The measure would provide a “fairer and more sustainable” source of government revenues and would encourage foreign investments into the industry, Mr. Toledo said. The government could earn up to P5 billion yearly from the measure, according to Mr. Salceda.

Meanwhile, Alfred Benjamin R. Garcia, research head at AP Securities, Inc., said the government should look at lowering electricity costs and providing tax breaks to mining companies to encourage them to set up domestic mineral processing facilities instead of banning ore exports.

“It’s unnecessarily burdensome to force the industry to invest in processing and refining,” he said in a Viber message.

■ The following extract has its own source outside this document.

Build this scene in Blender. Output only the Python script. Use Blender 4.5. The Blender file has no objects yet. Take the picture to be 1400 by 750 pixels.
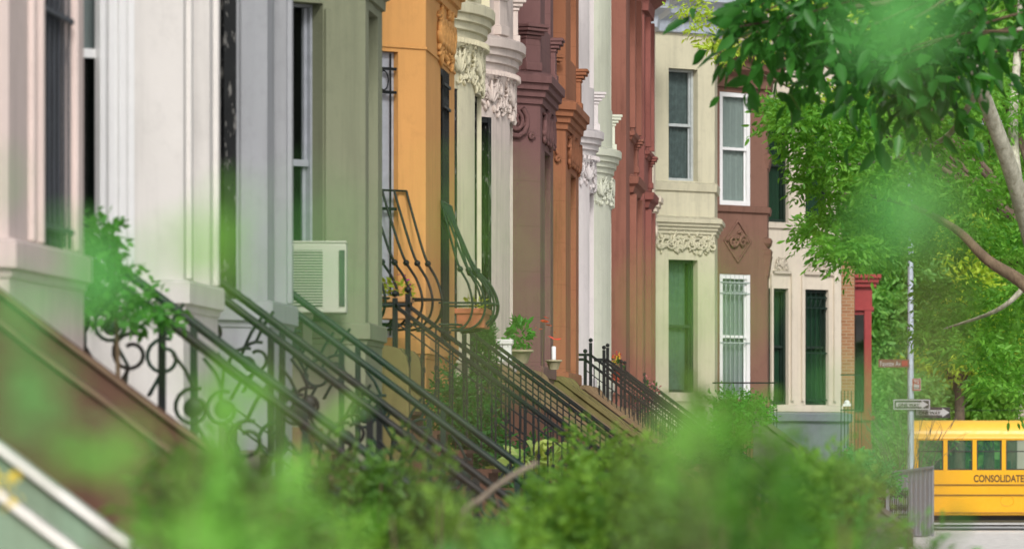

Having a transparent fiscal regime for the mining industry would make the country more attractive to foreign investors, John Paolo R. Rivera, a senior research fellow at the Philippine Institute for Development Studies, said.

“Clarity on taxes reduces regulatory uncertainty, which has historically been a key deterrent,” he said in a Viber message.

The government should look at crafting a mineral development plan and establish a long-term industrialization plan for the mining sector to further attract investments into the domestic industry, he added.